>> Begin PROVIDED MATERIAL

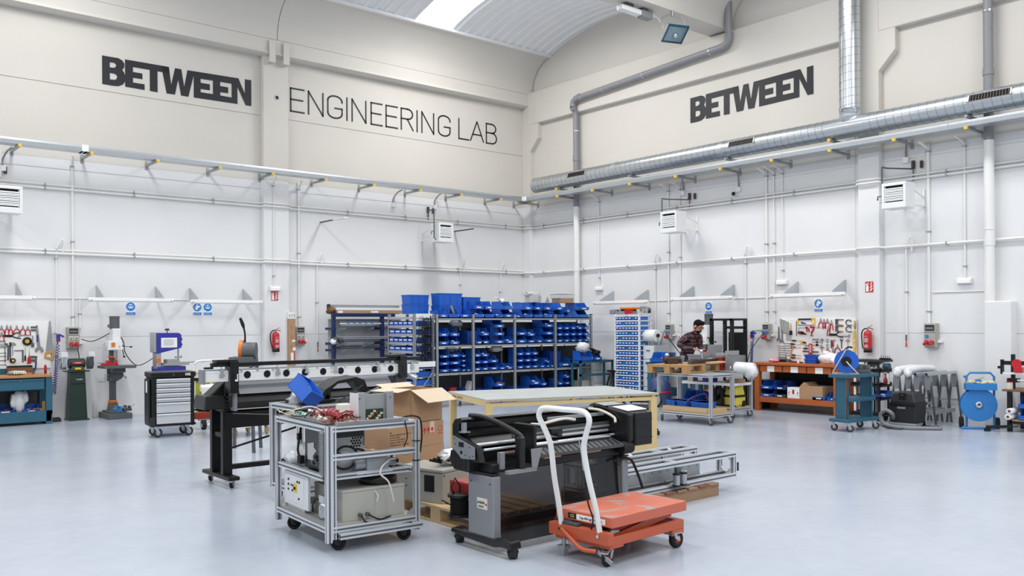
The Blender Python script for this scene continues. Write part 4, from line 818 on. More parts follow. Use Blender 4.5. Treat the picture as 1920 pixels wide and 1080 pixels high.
part('motor','drill_grey',d,lambda q:(q.cyl((.02,.06,1.95),(.02,.06,2.24),.085,n=18),q.cyl((.02,.06,2.24),(.02,.06,2.29),.09,n=18),q.box(-.09,-.05,0,.1,1.98,2.06)))
part('switch_box','orange',d,lambda q:q.box(-.09,-.03,-.155,-.135,1.46,1.57),.003,label='orange switch box'); part('warning_label','yellow',d,lambda q:q.prism([(.03,1.45),(.07,1.45),(.05,1.49)],-.146,-.139))
part('feed_lever','black_metal',d,lambda q:[(q.cyl((.12,-.02,1.47),(.12+x,-.06,1.47+z),.008,n=6),q.sph((.12+x,-.06,1.47+z),.024)) for x,z in ((.15,-.03),(.03,-.3),(-.02,.1))]+[q.cyl((.1,-.02,1.47),(.14,-.02,1.47),.03)])
part('depth_stop','steel',d,lambda q:(q.bar((-.15,-.05,1.42),(-.3,-.05,1.42),.01),q.tube([(-.15,-.06,1.44),(-.2,-.06,1.5),(-.17,-.06,1.56)],.008,6),q.sph((-.18,-.05,1.38),.02)))
part('crank','steel',d,lambda q:(q.tube([(-.1,-.05,.78),(-.18,-.05,.78),(-.18,-.05,.66),(-.28,-.05,.66)],.009,6),q.tube([(.1,-.05,.8),(.17,-.05,.72)],.012,6),q.sph((.18,-.05,.72),.02)))
for ch in DRILL.children:
    for v in ch.data.vertices:
        if v.co.z>.95: v.co.z=.95+(v.co.z-.95)*.657
vz=thing('machine_vise','red machine vise on the table of the drill press','vise',(dx-.12,dy-.14,.95)); part('body','red',vz,lambda q:(q.box(-.14,.13,-.06,.06,0,.035),q.box(-.06,.0,-.06,.06,.03,.09),q.box(.08,.12,-.06,.06,.03,.09)),.005); part('screw','steel',vz,lambda q:q.cyl((-.2,0,.05),(-.06,0,.05),.012))
for px,c,la in ((-.02,'sky_blue','small blue vise lying on the foot of the drill press'),(.14,'zinc_dark','dark vise with lever lying on the foot of the drill press')):
    o=thing('machine_vise',la,'vise',(dx+px,dy-.23,.13)); part('body',c,o,lambda q:(q.box(-.07,.07,-.06,.06,0,.05),q.box(-.05,-.01,-.05,.05,.05,.1),q.box(.03,.06,-.05,.05,.05,.09)),.005); part('screw','steel',o,lambda q:(q.cyl((.06,0,.06),(.13,-.02,.12),.008),q.cyl((-.06,-.06,.06),(-.06,-.09,.06),.02)))
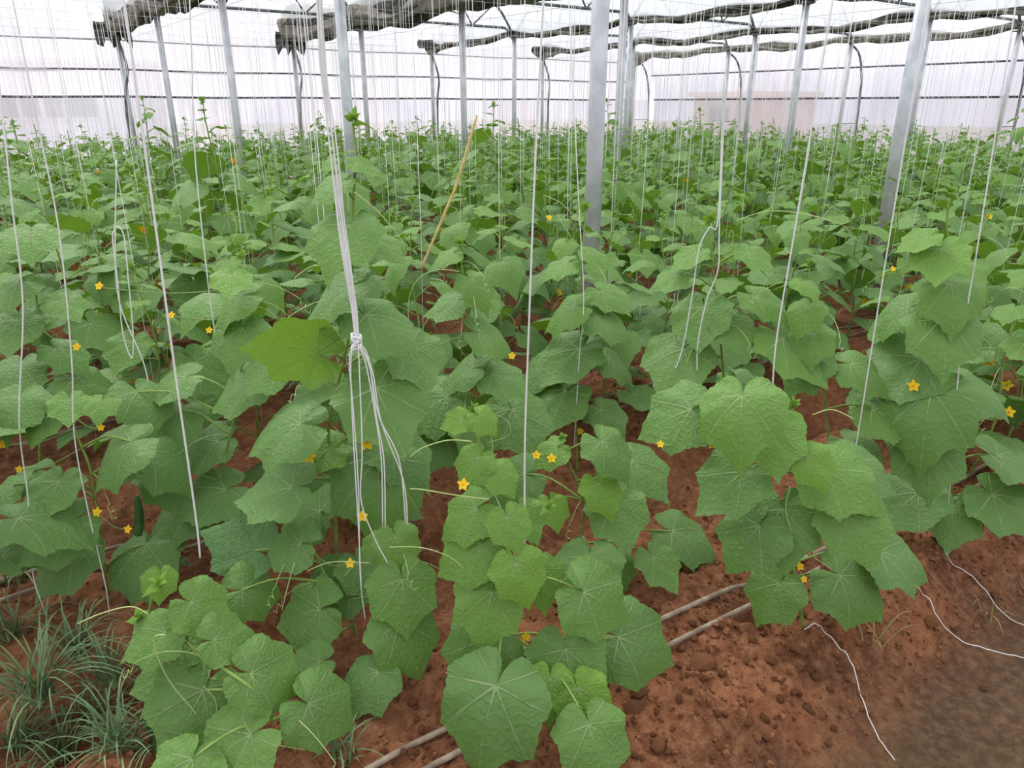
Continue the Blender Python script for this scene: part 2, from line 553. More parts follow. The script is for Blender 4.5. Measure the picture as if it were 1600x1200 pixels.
# steel trusses across the bays
TIE = 3.06
for pi, v in enumerate(POSTV[:4]):
    for gi in range(1, 5):
        a, b = GUT[gi], GUT[gi + 1]
        org = W((a + b) / 2, v, TIE)
        t = empty('roof_truss', org)
        Q = lambda u, z: W(u, v, z) - org
        MB().tube([Q(a, ZG + .03), Q(a + .25, TIE), Q(b - .25, TIE), Q(b, ZG + .03)], .026, 8).build('tie_beam', M['darksteel'], t)
        MB().tube([Q(a + (b - a) * k / 12, arch(k / 12)) for k in range(13)], .026, 8).build('arched_rib', M['darksteel'], t)
        for f0, f1 in ((.3, .5), (.7, .5), (.3, .14), (.7, .86)):
            MB().tube([Q(a + (b - a) * f0, TIE), Q(a + (b - a) * f1, arch(f1))], .015, 6).build('strut', M['darksteel'], t)
        tag(t, 'arched steel roof truss, %s from the front, right of %s' % (ordinal(pi), LINE[gi]), 'truss', 'roof trusses')
# bent braces of the side wall and of the end wall
for pi, v in enumerate(POSTV):
    pts = [W(GUT[5], v, ZG - .05), W(GUT[5] + .35, v, ZG - .22), W(GUT[5] + .58, v, 2.3), W(GUT[5] + .70, v, 1.6), W(GUT[5] + .74, v, -.1)]
    t = empty('bent_brace', pts[-1])
    pts = smooth_path([p - pts[-1] for p in pts], 6)
    MB().tube(pts, .026, 8).build('bent_tube', M['darksteel'], t)
    MB().tube([(0, 0, 1.25), tuple(W(-.62, 0, 1.25))], .009, 6).build('tie_rod', M['darksteel'], t)
    tag(t, 'bent steel brace of the right side wall, %s from the front' % ordinal(pi), 'brace', 'bent braces along the side wall')
for gi in (1, 2, 3, 4):
    u = GUT[gi]
    pts = [W(u, WALL_V - .15, ZG - .05), W(u + .04, WALL_V - .45, ZG - .7), W(u - .12, WALL_V - .62, 1.6), W(u - .25, WALL_V - .75, -.1)]
    org = pts[-1]
    o = MB().tube(smooth_path([p - org for p in pts], 5), .026, 8).build('bent_brace', M['darksteel'])
    o.location = org
    tag(o, 'slanting steel brace before the end wall, below %s' % LINE[gi], 'brace', 'braces of the end wall')

# rolled-up shade nets under the gutters
def shade_net(u, v0, v1, hh, ww, mat, label, seed, zb=ZG + .02, endflare=.3):
    rr = random.Random(seed)
    org = W(u, v1, zb)
    t = empty('rolled_shade_net', org)
    n, ns = int((v1 - v0) / .28) + 2, 18
    def sheet(off, h, w, sd, name, mt):
        m = MB()
        for i in range(n + 1):
            a = i / n
            v = v1 + (v0 - v1) * a
            sag = -.09 * abs(math.sin(math.pi * (v - POSTV[0]) / 3.45)) + .05 * math.sin(i * .9 + sd) * (.4 + .6 * rr.random())
            hs = h * (1 + .25 * math.sin(i * .55 + sd) + .12 * (rr.random() - .5))
            ws = w * (1 + .2 * math.cos(i * .7 + sd))
            if i < 3:
                hs *= 1 + endflare * (3 - i); sag -= endflare * .12 * (3 - i)
            for j in range(ns):
                q = 2 * math.pi * j / ns
                fold = 1 + .22 * math.sin(5 * q + i * .25 + sd) + .10 * math.sin(9 * q - i * .4)
                m.v.append(W(u + off + math.cos(q) * ws * fold, v, zb + sag + hs * .5 + math.sin(q) * hs * .5 * fold) - org)
        for i in range(n):
            for j in range(ns):
                a_, b_ = i * ns + j, i * ns + (j + 1) % ns
                m.f.append((a_, b_, b_ + ns, a_ + ns))
        m.f.append(tuple(range(ns))[::-1]); m.f.append(tuple(n * ns + j for j in range(ns)))
        m.build(name, mt, t)
    sheet(0, hh, ww, seed, 'net_roll', M[mat])
    sheet(-ww * .8, hh * .55, ww * .55, seed + 2, 'net_fold', M['netpale'])
    # tattered end that hangs at the wall
    m = MB()
    for j in range(9):
        a = j / 8
        for k in range(6):
            b = k / 5
            m.v.append(W(u - .38 + .6 * a, v1 - .15 + .12 * math.sin(a * 9 + b * 3), zb + .12 - b * (.25 + hh * .5) * (.55 + .45 * math.sin(a * 7 + seed) ** 2)) - org)
    for j in range(8):
        for k in range(5):
            w_ = j * 6 + k
            m.f.append((w_, w_ + 1, w_ + 7, w_ + 6))
    o = m.build('hanging_end', M['netpale' if mat == 'netpale' else 'net'], t)
    md = o.modifiers.new('thick', 'SOLIDIFY'); md.thickness = .012
    for v in POSTV:
        if v0 < v < v1:
            MB().tube([W(u - ww * 1.3, v, zb - .06) - org, W(u, v, zb - .10) - org, W(u + ww * 1.3, v, zb + hh * .6) - org], .012, 5).build('tie_cord', M['netpale'], t)
    tag(t, label, 'shade net', 'rolled shade nets under the roof')
shade_net(3.1, 6.0, WALL_V - .15, .42, .15, 'net', 'dark rolled shade net at the upper left corner', 1)
shade_net(6.6, 5.0, WALL_V - .15, .46, .20, 'net', 'thick dark draped shade net beside the white twine bundle', 5, endflare=.35)
shade_net(10.1, 4.0, WALL_V - .15, .10, .06, 'net', 'thin dark shade net over the middle of the field', 9, endflare=.5)
shade_net(13.6, 3.0, WALL_V - .15, .11, .065, 'net', 'grey rolled shade net crossing behind the tall central post', 13, endflare=.6)
shade_net(17.1, 2.0, WALL_V - .15, .14, .08, 'netpale', 'pale brown shade net rolled up along the side wall', 17, endflare=.7)

# overhead wires that carry the twine
ZW = 2.72
ROWS = [(k, BED0 + PITCHV * k) for k in range(0, 12)]
for k, vc in ROWS:
    for s in (0,):
        if vc + s > WALL_V - .3:
            continue
        o = MB().tube([W(-7, vc + s, ZW), W(5, vc + s, ZW - .02), W(17, vc + s, ZW)], .002, 5)
        o = o.build('overhead_wire', M['wire'], origin=W(5, vc + s, ZW))
        tag(o, 'thin overhead wire running above the %s bed' % ('front', 'second', 'third', 'fourth', 'fifth', 'sixth', 'seventh', 'eighth', 'ninth', 'tenth', 'eleventh', 'twelfth')[k], 'wire', 'overhead support wires')
for u in (3.1, 6.6, 10.1, 13.6):
    o = MB().tube([W(u + .1, -3, ZW + .01), W(u + .1, 8, ZW + .0), W(u + .1, WALL_V - .25, ZW + .01)], .0025, 5).build('cross_wire', M['wire'], origin=W(u + .1, 8, ZW))
    tag(o, 'cross wire running below %s' % LINE[GUT.index(u)], 'wire', 'cross wires')

# buildings and bushes seen dimly through the film
def building(name, label, org, rz, size, wins, mat):
    t = empty(name, org, rz)
    w, d, h = size
    MB().box((0, d / 2, h / 2), (w / 2, d / 2, h / 2)).build('wall', M[mat], t, smooth=False)
    MB().box((0, d / 2, h + .1), (w / 2 + .2, d / 2 + .2, .1)).build('roof_slab', M[mat], t, smooth=False)
    for x0, x1, z0, z1 in wins:
        f = MB().box(((x0 + x1) / 2, -.02, (z0 + z1) / 2), ((x1 - x0) / 2, .03, (z1 - z0) / 2)).build('window', M['pane'], t, smooth=False)
        MB().box(((x0 + x1) / 2, -.05, z0 - .05), ((x1 - x0) / 2 + .08, .07, .04)).build('sill', M[mat], f, smooth=False)
    return tag(t, label, 'building')
def at_v(x, v):
    r = ray(x, 165); return (r.x * U2.x + r.y * U2.y) * v / (r.x * V2.x + r.y * V2.y)
bu = at_v(90, 40)
building('white_house', 'white building with a row of windows behind the left film wall', W(bu, 40, -.3), AU, (9, 5, 3.6),
         [(at_v(a, 40) - bu, at_v(b, 40) - bu, 1.35, 2.15) for a, b in ((-40, -8), (0, 26), (33, 61), (69, 97), (105, 150))], 'plaster')
bo2 = W(27, 21.6, -.3)
building('pink_house', 'pinkish building with one window behind the side wall corner', bo2, AU - math.pi / 2, (3.4, 4, 2.2),
         [(-.75, .25, 1.2, 1.8)], 'beige')

# ------------------------------------------------------------------ leaves
def outline(rs, n):
    """radius of a cucumber leaf in direction theta (0 = tip) on n steps, five shallow pointed lobes"""
    keys = [(0, .90), (7, .79), (24, .64), (38, .665), (46, .69), (54, .62), (70, .53), (84, .55), (93, .565), (104, .49), (122, .415), (142, .385), (158, .35), (170, .24), (180, .05)]
    ks = np.array([k[0] for k in keys], float)
    th = np.linspace(-180, 180, n, endpoint=False)
    out = []
    for s in (-1, 1):
        out.append(np.array([k[1] * (1 + .07 * (rs.random() - .5)) for k in keys]))
    r = np.where(th < 0, np.interp(np.abs(th), ks, out[0]), np.interp(np.abs(th), ks, out[1]))
    if n >= 48:
        r = r * (1 + .016 * np.where(np.arange(n) % 2 == 0, 1, -1) * (np.abs(th) < 165))
    return np.radians(th), r
def leaf_arrays(seed, n, rings, droop, fold, wav):
    rs = random.Random(seed)
    th, r = outline(rs, n)
    a, b = rs.random() * 6, rs.random() * 6
    side = (rs.random() - .5) * .25
    vs_, fs = [(0, 0, 0)], []
    for t in rings:
        x, y = np.sin(th) * r * t, np.cos(th) * r * t
        rr = np.hypot(x, y)
        z = -droop * np.clip(y, -.2, None) ** 2 * .9 - droop * .55 * x * x * (1 + .5 * np.sign(x) * side * 4) \
            + fold * np.abs(x) * (1 - rr) + wav * t ** 3 * (np.sin(th * 5 + a) * .6 + np.sin(th * 9 + b) * .4)
        z -= droop * .5 * np.clip(-y, 0, None) ** 2
        z += .004 * np.cos(th * 7) * t * (1 - t) * 4
        hx, hy = x * 3.2 + seed * 3.7, y * 3.2 + seed * 1.9
        z += (.075 * vnoise(hx, hy) + .03 * vnoise(hx * 2.3, hy * 2.3)) * min(1, t * 1.6)
        x = x + side * y * .3
        vs_ += list(zip(x, y, z))
    for j in range(n):
        fs.append((0, 1 + (j + 1) % n, 1 + j))
    for k in range(len(rings) - 1):
        for j in range(n):
            p, q = 1 + k * n + j, 1 + k * n + (j + 1) % n
            fs.append((p, q, q + n, p + n))
    return np.array(vs_, float), fs
def leaf_mesh(name, va, fs, flat):
    me = bpy.data.meshes.new(name)
    me.from_pydata([tuple(p) for p in va], [], fs)
    at = me.attributes.new('leaf_co', 'FLOAT_VECTOR', 'POINT')
    at.data.foreach_set('vector', np.stack([va[:, 0], va[:, 1], np.zeros(len(va))], 1).astype(np.float32).ravel())
    me.polygons.foreach_set('use_smooth', [True] * len(me.polygons))
    me.materials.append(M['leaf'])
    me.update()
    return me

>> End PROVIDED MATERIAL

* TO BE DONE
Take every line that includes the string "parts" and copy it.

* RESULT FOR THIS TASK
The Blender Python script for this scene continues. Write part 4, from line 818 on. More parts follow. Use Blender 4.5. Treat the picture as 1920 pixels wide and 1080 pixels high.
Continue the Blender Python script for this scene: part 2, from line 553. More parts follow. The script is for Blender 4.5. Measure the picture as if it were 1600x1200 pixels.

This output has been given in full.